Eight years ago Dr Tuthill's team, using Hawaii's huge Keck telescope, discovered that one of the objects is a highly unstable beast called a Wolf-Rayet star. They inevitably die in huge explosions that may sometimes produce deadly gamma ray bursts.

Now Dr Tuthill's team has made another discovery. Overlapping 11 time-lapse images of the 30 billion-kilometre-long gas spiral, they have concluded that Earth is almost directly above one pole of the doomed star, dubbed WR 104. When Wolf-Rayet stars explode, much of their energy is blasted from the poles.

"From our vantage point," said Dr Tuthill, "we are looking right down the gun barrel. That's what's got us worried."

In 2003 a University Of Kansas astrophysicist, Adrian Melott, said a cosmic gamma ray burst from an exploding star triggered a mass extinction of life 443 million years ago. Dr Tuthill said it was impossible to say when WR 104 would explode. "It could be tomorrow, or in 100,000 years [but] it will definitely blow up. It's a ticking bomb."

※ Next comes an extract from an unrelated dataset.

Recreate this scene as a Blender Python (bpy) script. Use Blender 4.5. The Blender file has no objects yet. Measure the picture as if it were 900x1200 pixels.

Although the star was a possible candidate for a burst of gamma rays, "there are a lot of uncertainties". And more work was needed to establish the exact path of any radiation blast.

Dr Tuthill, whose findings have been published in the Astrophysical Journal, advised the public to stick to worrying about more earthly matters. "You might be able to do something about the trains not running on time. You can protest. If [WR 104] is a gamma ray burster, we may be in some degree of trouble, but there is nothing we can do."